Yazının sonuna eklediği şu bölüm ise çok dikkat çekici:
‘‘Özel önem verdiğimiz gruplar: Gençler ve çocuklar.’’
Özal, deftere bu yazıyı yazdığı sırada ANAP genel başkanı ve başbakandı.
Cumhurbaşkanı seçildikten sonra Meclis'te yaptığı konuşmada bu yazdıklarını ‘‘Üç hürriyet’’ kavramı altında siyaset felsefesinin temel direği haline getirmişti.
Ölümüne kadar bu çizgisini sürdürdü.
ANAP uzunca bir süre Özal'ın çizdiği bu rotadan ayrıldı.
Aynı yıllarda merkez sağın öteki partisi DYP de, Menderes'in çizdiği çizgiden ayrılarak, daha radikal ve kırıcı bir üsluba yönelmiş, bir anlamda marjinalleşmişti.
DYP'DE DEĞİŞİM
Bu arada ülkenin önde gelen ekonomik güçleri, sendikaları, sivil toplum örgütleri ve silahlı kuvvetleri ile de kavgalı hale gelmişti.
Son zamanlarda her iki partide de merkez sağın gerçek anlamda liberal çizgisine doğru bir dönüş çabası gözleniyor.
ANAP, yeniden Özal kaynaklarına dönerken, DYP'de de Batı anlamında yenilikçi ve liberal muhafazakár kanala doğru yöneliş iyice belirginleşti.
Hem ANAP Genel Başkanı Mesut Yılmaz, hem DYP Genel Başkanı Tansu Çiller daha uzlaşmacı, daha az kavgacı bir üslubu benimsedi.
DYP'nin son seçimden önce hazırladığı ‘‘Demokrasi Programı’’ bazı eksikliklerine rağmen, yenilikçi ve liberal bir belge niteliği taşıyor.
Ama onu hazırlayan siyasi heyetin o günkü inandırıcılık sorunu nedeniyle bu program yeterince yankı bulmadı.
Şimdi Çiller'in yanında daha uzlaşmacı, marjinal söylemden arınmış bir kadro var.

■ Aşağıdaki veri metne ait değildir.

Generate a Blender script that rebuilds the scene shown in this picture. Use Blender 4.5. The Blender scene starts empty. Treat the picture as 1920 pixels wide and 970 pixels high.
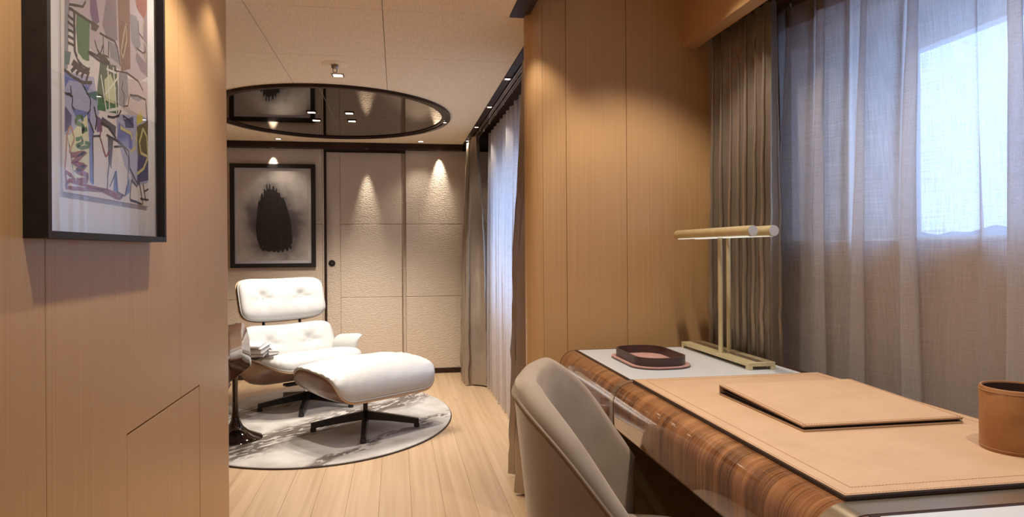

Dolayısıyla merkez sağda yeniden yapılanma konusunda mesafe alınabilir.
Aynı şekilde dine dayalı siyaset yapan kulvarda da ciddi bir biçimde Özal'ın kaynaklarına yönelik bir arayış gözleniyor.
İSLAMİ KESİM
Gerek Tayyip Erdoğan gerek Abdullah Gül konuşmalarında giderek daha fazla Özal'ı referans gösteriyorlar.
Eski Cumhurbaşkanı Demirel de yeni merkez sağın felsefi çerçevesini üç hürriyet esprisi üzerine kuruyor.
Artık bu yeni eğilimin adını koyabiliriz.
Merkez sağda Özal ve Menderes rüzgárı yeniden esmeye başladı.